Je ne sais si l’on s’aperçoit ici de ma délicatesse à tant différer de parler de ce qui nous est dû. Je prouverai du moins par mon long silence là dessus, quoique mes instructions ne le portent pas, que ce n’est point un huissier, mais un Ministre plénipotentiaire de confiance de la part de sa Cour et connu pour être bien intentionné en faveur des Américains, qu’on leur a envoyé. Je désire que ceux, qui avec aussi peu de fondement ont attribué ma prompte venue à la détresse du Royaume, ne soient pas dans le cas de sentir trop vivement celle des Etats Unis. Je voudrois qu’ils pussent au moins nous imiter dans l’exactitude à acquitter nos engagemens et qu’ils eussent des ressources aussi grandes et aussi faciles. Mais puisque malheureusement ils ne les ont pas, je voudrois du moins qu’ils pussent sentir qu’il leur convient d’avoir pour amie une Nation qui les a et qui ne demande pas mieux que de contribuer à leur prospérité après la guerre, comme elle a contribué à leurs succès pendant celle qui lui a couté tant de sang et d’argent répandus pour eux sans avoir gagné leur reconnoissance.

J’attendrai pour faire quelques courses dans l’intérieur que la santé de ma soeur soit rétablie et que j’aie fait mon déménagement. J’entrerai au mois de Mai dans une maison oû je serai beaucoup mieux logé que je ne m’y étois attendu. Mais j’y serai comme l’oiseau sur la branche, puisque nous ne savons pas où ira le Congrès ni même ce qu’il deviendra. Sera-t-il métamorphosé en un corps plus puissant, ou sera-t-il dissous? Voilà la grande question dont nous aurons la solution dans quelques mois. En attendant je fais des voeux bien sincères pour que tout aille pour [le] mieux.

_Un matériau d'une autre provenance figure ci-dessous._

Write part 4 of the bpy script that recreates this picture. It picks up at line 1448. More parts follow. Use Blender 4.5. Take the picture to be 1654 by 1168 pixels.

J’ai l’honneur d’être avec un très sincère et parfait attachement, Monsieur, Votre très humble et très obeissant Serviteur,

Le Cte. de moustier

RC (DLC); endorsed. In DLC: TJ Papers, 37: 6376, there is a note in Remsen’s hand (but bearing a brief calculation in TJ’s hand of unknown significance) reading as follows: “Count de Moustiers first letter to Congress after his arrival, (enclosing his letter of Credence and the Chevr. de la Luzerne’s letter of Recall) is dated February 4, 1788. He had his Audience the 26th of February 1788.” The above outpouring to TJ reveals how quickly he discovered that his circumstances in New York were uncongenial. See notes to TJ to Mrs. Adams, 30 Aug. 1787, and TJ to Jay, 8 Oct. 1787.